Проведя несколько лет в изгнании, Радзивилл получил наконец позволение возвратиться на родину, и с этого времени началась его необыкновенная популярность.
Осуждая вообще польских магнатов последнего времени за их холодное равнодушие к благу родины, за их стремление отделиться от общей массы народа, за предпочтение ими их собственного довольства и честолюбия прямым потребностям погибавшей отчизны, за своеволие их с низшими своими собратьями, — нельзя не сказать, что князь Карл Радзивилл составлял среди подобных личностей совершенное исключение. Он был образец богача, жившего не столько для себя, сколько для других, К чести Радзивилла надобно сказать также и то, что в то время, когда современные ему магнаты отдавали, из корыстных видов, своих бедных холопов в жертву жадным арендаторам, Карл Радзивилл постоянно думал о благе подвластных ему крестьян, и малейшую обиду, малейшее притеснение, оказанные кому-нибудь из них, он уже считал лично сделанным ему оскорблением.

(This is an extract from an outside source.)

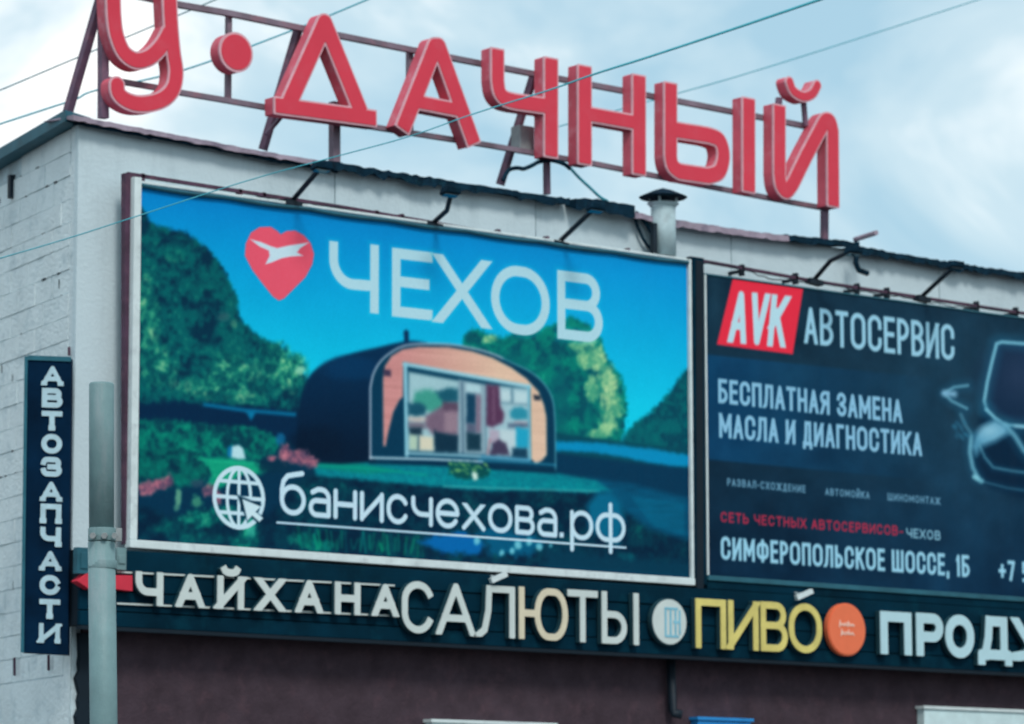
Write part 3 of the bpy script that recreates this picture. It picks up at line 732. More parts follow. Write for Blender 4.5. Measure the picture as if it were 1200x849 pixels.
# right-hand trees
T1 = leaf((0, 84, 98), (0, 124, 114), (34, 158, 132), .60, 13, fq=1.1)
S.poly([(540, 406), (544, 396), (552, 386), (564, 386), (572, 392), (590, 396), (606, 388), (640, 384), (668, 372), (690, 380), (704, 396), (712, 420), (730, 446), (736, 480), (728, 525), (600, 525), (560, 440)], lambda s: T1, 4, jag=4, jf=.3)
spot(600, 430, 30, 26, (0, 96, 106), .6, .8); spot(655, 470, 16, 50, (0, 90, 104), .6, .8); spot(552, 396, 9, 9, (0, 84, 98), .8)
T2 = leaf((80, 158, 128), (150, 194, 146), (202, 218, 164), .56, 15, fq=1.5)
for x, y, rx, ry in ((690, 398, 13, 14), (700, 420, 13, 18), (712, 448, 16, 22), (718, 476, 16, 22), (712, 500, 14, 14), (684, 420, 10, 16), (694, 455, 10, 20), (676, 406, 10, 8), (574, 398, 10, 7), (700, 510, 18, 8)): spot(x, y, rx, ry, T2, .92, .9, int(x), fq=.22)
spot(690, 492, 6, 26, (0, 112, 110), .6, .8); spot(706, 434, 6, 6, (30, 130, 116), .6); spot(700, 466, 5, 9, (30, 130, 116), .5)
T3 = leaf((0, 74, 92), (0, 102, 108), (0, 124, 118), .6, 17, fq=1.2)
S.poly([(830, 426), (804, 434), (796, 442), (788, 456), (778, 468), (764, 482), (744, 496), (732, 510), (728, 532), (830, 548)], lambda s: T3, 5, jag=4, jf=.3)
S.poly([(640, 505), (700, 514), (830, 530), (830, 560), (640, 530)], (0, 78, 94), 4)
S.poly([(648, 517), (700, 519), (760, 526), (830, 537), (830, 549), (780, 546), (740, 538), (700, 531), (648, 528)], (0, 138, 180), 4, jag=1.5)
S.poly([(640, 530), (690, 536), (760, 544), (830, 552), (830, 600), (740, 580), (640, 562)], (0, 60, 88), 5)
DG = mixc((0, 70, 98), (0, 96, 128), fbm(PX*.05, PY*.3, 24, 3)); S.poly([(690, 560), (740, 568), (830, 590), (830, 640), (760, 620), (720, 590)], lambda s: DG, 8)
for k in range(9): S.line([(742+k*3, 584+k*4), (800, 592+k*4)], 2.5, (0, 132, 160), 4, .35)
# lawn in front of the cabin
LN = mixc((0, 108, 128), (0, 146, 150), fbm(PX*.25, PY*.5, 34, 3))
S.poly([(366, 543), (440, 541), (560, 549), (652, 554), (700, 564), (716, 576), (690, 578), (640, 574), (575, 576), (540, 573), (480, 568), (430, 563), (372, 558)], lambda s: LN, 4, jag=1.5)
S.poly([(368, 541), (420, 543), (470, 552), (430, 556), (372, 549)], (0, 132, 122), 4)
S.line([(372, 545), (430, 549), (500, 557)], 2, (10, 164, 140), 3, .7); S.line([(520, 570), (600, 573), (702, 576)], 2.2, (90, 170, 170), 2, .8)
for k in range(60): x = random.uniform(380, 690); S.line([(x, 548+.06*(x-380)+random.uniform(0, 14)), (x+4, 549+.06*(x-380)+random.uniform(2, 13))], 1.6, (20, 160, 165), 2, .35)
S.poly([(700, 577), (716, 577), (728, 590), (732, 612), (724, 640), (690, 620), (688, 592)], (0, 104, 134), 9)
# cabin
S.poly([(346, 541)]+smooth_pts([(348, 500), (350, 478), (355, 456), (365, 438), (384, 424), (410, 415), (440, 408), (478, 400), (500, 402)])+[(470, 440), (440, 541), (400, 544)], lambda s: mixc((6, 52, 84), (4, 34, 58), np.clip((PY-425)/100, 0, 1)), 4)
spot(410, 432, 40, 18, (6, 64, 102), .6, .3); spot(370, 520, 40, 26, (4, 30, 52), .6, .3)
def B(x, y): return (425+x/4.996, 395+y/4.996)
def W(pts, col, soft=3, jag=0): S.poly([B(*p) for p in pts], col, soft, jag=jag, jf=.3)
def rect(x0, y0, x1, y1, col, soft=3, jag=.8): W([(x0, y0), (x1, y0+.12*(x1-x0)), (x1, y1+.05*(x1-x0)), (x0, y1)], col, soft, jag)
fr = [(45, 712)]+smooth_pts([(45, 300), (62, 220), (100, 150), (160, 95), (235, 55), (330, 42), (500, 44), (640, 66), (760, 100), (880, 155), (990, 210), (1070, 285), (1112, 370), (1125, 480), (1128, 600)], n=4)+[(1130, 790)]
W(fr, (6, 62, 88), 2)
wood = mixc((196, 138, 136), (214, 182, 160), np.clip((PX-465)/120, 0, 1)); wood = wood+(vnoise(PX*.02, (PY-.09*PX)*.45, 4)[..., None]-.5)*14
W([(120, 640)]+[(118, 250), (130, 170), (170, 110), (235, 72), (330, 58), (500, 60), (640, 84), (760, 122), (870, 180), (960, 245), (1030, 320), (1062, 400), (1076, 470), (1078, 690), (1050, 725), (1015, 742), (985, 715), (980, 300), (240, 150), (236, 350), (215, 372), (180, 440), (150, 560), (135, 640)], lambda s: wood, 3)
S.line([B(*p) for p in fr[:36]], 2.2, (176, 178, 192), 2.2); S.line([B(*p) for p in fr[35:]], 1.8, (96, 150, 165), 2.2, .9)
S.line([B(45, 708), B(400, 716), B(700, 730)], 2.6, (188, 204, 214), 2); S.line([B(680, 722), B(1000, 740), B(1128, 750)], 2, (60, 150, 180), 2, .8)
W([(118, 190), (165, 195), (165, 232), (125, 228)], (70, 60, 84), 3)
S.line([B(245, 160), B(975, 292)], 4.4, (150, 196, 208), 2.6); S.line([B(250, 160), B(258, 690)], 4.4, (140, 190, 204), 2.6); S.line([B(972, 292), B(978, 715)], 3, (120, 186, 204), 2.6)
W([(270, 205), (562, 258), (562, 678), (268, 664)], (158, 192, 198), 2)
W([(300, 330), (360, 305), (440, 320), (490, 360), (480, 430), (400, 440), (300, 420)], (58, 150, 134), 6, 3); W([(430, 320), (500, 300), (562, 305), (562, 380), (470, 385)], (14, 84, 104), 5, 2)
W([(268, 390), (330, 385), (375, 410), (365, 455), (320, 465), (268, 462)], (14, 78, 100), 4, 2); W([(365, 470), (470, 400), (562, 390), (562, 575), (420, 575), (365, 530)], (118, 94, 114), 5, 2)
W([(470, 380), (562, 385), (562, 430), (470, 430)], (88, 66, 88), 4, 1); W([(480, 440), (562, 440), (562, 560), (480, 560)], (146, 120, 134), 5, 2)
W([(268, 470), (345, 468), (380, 485), (330, 500), (268, 490)], (196, 180, 172), 3, 1); W([(268, 500), (365, 505), (365, 540), (268, 530)], (112, 104, 120), 4, 1)
W([(272, 530), (345, 532), (348, 575), (275, 575)], (16, 46, 64), 3, 1); rect(274, 572, 322, 660, (176, 198, 176)); rect(330, 578, 416, 664, (214, 206, 182)); W([(418, 545), (440, 560), (562, 575), (562, 678), (420, 672)], (4, 42, 64), 3, 1)
rect(322, 580, 330, 660, (24, 60, 80), 2)
W([(560, 250), (722, 280), (722, 690), (560, 680)], (140, 166, 178), 2.5); S.line([B(582, 270), B(588, 684)], 1.5, (20, 60, 88), 2, .8)
rect(606, 272, 690, 322, (176, 206, 212)); rect(608, 330, 662, 505, (6, 58, 86)); rect(662, 340, 692, 560, (128, 108, 128)); rect(608, 505, 662, 560, (84, 92, 116)); rect(608, 560, 692, 664, (10, 50, 68))
W([(724, 278), (968, 306), (972, 708), (724, 694)], (160, 192, 200), 2)
W([(724, 278), (800, 286), (806, 400), (828, 450), (822, 500), (760, 530), (724, 520)], (86, 48, 80), 3.5, 1); rect(760, 300, 775, 500, (112, 76, 104), 3)
rect(868, 300, 882, 385, (96, 134, 152), 2); W([(806, 380), (968, 392), (968, 402), (806, 392)], (110, 146, 160), 2); rect(812, 312, 864, 374, (186, 208, 212)); rect(888, 318, 962, 384, (186, 210, 214))
W([(862, 440), (885, 415), (930, 412), (962, 430), (965, 480), (900, 488), (866, 470)], (36, 138, 160), 3, 1); W([(850, 508), (968, 500), (968, 530), (850, 532)], (84, 104, 128), 3, 1); rect(888, 490, 965, 503, (190, 168, 176), 2)
rect(740, 540, 800, 620, (176, 164, 180)); rect(805, 540, 896, 650, (188, 206, 210)); rect(898, 530, 970, 648, (24, 158, 190)); W([(742, 690), (756, 625), (800, 600), (842, 625), (862, 695)], (64, 54, 82), 3, 2); W([(870, 705), (878, 650), (962, 652), (968, 712)], (10, 58, 84), 3, 1)
S.line([B(745, 600), B(730, 690)], 1.8, (180, 96, 110), 2, .8); S.line([B(860, 620), B(868, 690)], 2, (180, 200, 206), 2, .8)
S.line([B(258, 682), B(560, 694), B(720, 704), B(975, 722)], 3, (150, 192, 206), 2.5); S.line([B(700, 700), B(975, 722)], 2, (0, 120, 170), 3, .6)
W([(1000, 340), (1040, 345), (1040, 372), (1005, 370)], (36, 50, 66), 3); 
W([(240, -30), (255, -42), (270, -30), (270, 30), (245, 40)], (4, 52, 88), 3)
S.line([B(45, 735), B(500, 745), B(1130, 790)], 4, (0, 48, 74), 4, .9)
W([(500, 745), (530, 728), (640, 738), (700, 760), (742, 785), (735, 815), (660, 835), (560, 830), (505, 800)], (10, 84, 84), 4, 3)
for k in range(26): x, y = random.uniform(505, 735), random.uniform(738, 800); S.line([B(x, y), B(x+12, y+6)], 2, (128, 176, 110), 2, .7)
W([(636, 800), (650, 788), (672, 800), (676, 835), (650, 842)], (196, 216, 206), 3)
def blur3(c, n):
    for _ in range(n):
        c = np.pad(c, ((1, 1), (0, 0), (0, 0)), 'edge'); c = c[:-2]*.25+c[1:-1]*.5+c[2:]*.25
        c = np.pad(c, ((0, 0), (1, 1), (0, 0)), 'edge'); c = c[:, :-2]*.25+c[:, 1:-1]*.5+c[:, 2:]*.25
    return c
wm = line_m(PX, PY, [B(270, 330), B(970, 400)], 1, 1)*0+poly_in(PX, PY, [B(262, 190), B(972, 300), B(975, 715), B(262, 680)], 4)
soft_ = blur3(S.c, 5); S.c = S.c*(1-wm[..., None]*.6)+(soft_*.8+np.array([150, 160, 165])*.2)*wm[..., None]*.6     # glazing: soft, greyed by reflections
for x, y, rx, ry in ((333, 532, 8, 14), (346, 535, 14, 10), (357, 538, 14, 11), (367, 543, 9, 8), (174, 572, 15, 11), (190, 567, 13, 9)): spot(x, y, rx, ry, PKc, .85, 1.0, int(x*5), fq=.3)
S.c = blur3(np.clip(S.c, 0, 255), 3)
# emblem: heart with a bird
S.poly([(287, 300), (288, 286), (294, 273), (304, 266.5), (317, 266), (325, 271), (329, 275), (336, 271), (346, 270.5), (356, 276), (364, 285), (368, 298), (366, 310), (358, 325), (346, 337), (333, 350), (327, 352.5), (320, 348), (308, 333), (296, 317)], (228, 92, 112), 1.8)
S.poly([(293, 280.5), (306, 284), (318, 289), (325, 291), (338, 288), (362, 284.5), (352, 291), (348, 296), (355, 300), (340, 301), (330, 303), (318, 308), (311, 310), (316, 300), (315, 294), (304, 289)], (190, 210, 222), 1.8)
# big word, letter by letter
def px_letter(S, ch, q, t, col, **k): S.text(ch, q, t, 0, col, **k)
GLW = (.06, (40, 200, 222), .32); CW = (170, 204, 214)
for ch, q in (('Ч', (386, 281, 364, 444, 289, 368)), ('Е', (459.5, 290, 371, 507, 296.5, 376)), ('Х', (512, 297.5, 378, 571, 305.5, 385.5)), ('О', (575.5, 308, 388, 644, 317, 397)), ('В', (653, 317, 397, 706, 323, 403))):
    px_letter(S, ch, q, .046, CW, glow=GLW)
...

Приветливость, равное со всеми обхождение, простодушие, откровенность, отсутствие надменности, пышность — там, где её нужно было выказать, — и наконец желание помочь каждому — слишком выдвигали вперёд личность князя Карла Радзивилла и приобретали ему общее уважение, несмотря на все его причуды и странности, которые, конечно, без множества добрых качеств, могли бы сделать его только предметом общих насмешек.
Мы сказали, что Радзивилл не прочь был от пышности, но надобно прибавить, что он был далёк от той тщеславной выставки своих богатств, которая доставляет удовольствие только тем, кто имеет возможность пользоваться ими, и которая в то же время как бы оскорбляет других. Напротив, Карл Радзивилл обнаруживал пышность и выставлял свои богатства там, где то и другое, по понятиям того времени, могло доставлять общее удовольствие: там, где богатство одного человека делалось предметом зрелища, любопытного для всех, и как бы забавляло целую толпу, не давая ей чувствовать преобладание пышного магната. Все очень хорошо знали, что Карл Радзивилл, изумлявший всех своею пышностью в известных, только весьма немногих, случаях, в обыкновенной своей жизни, несмотря на несметные богатства, хотел жить и жил так, как жил в его время простой, небогатый шляхтич.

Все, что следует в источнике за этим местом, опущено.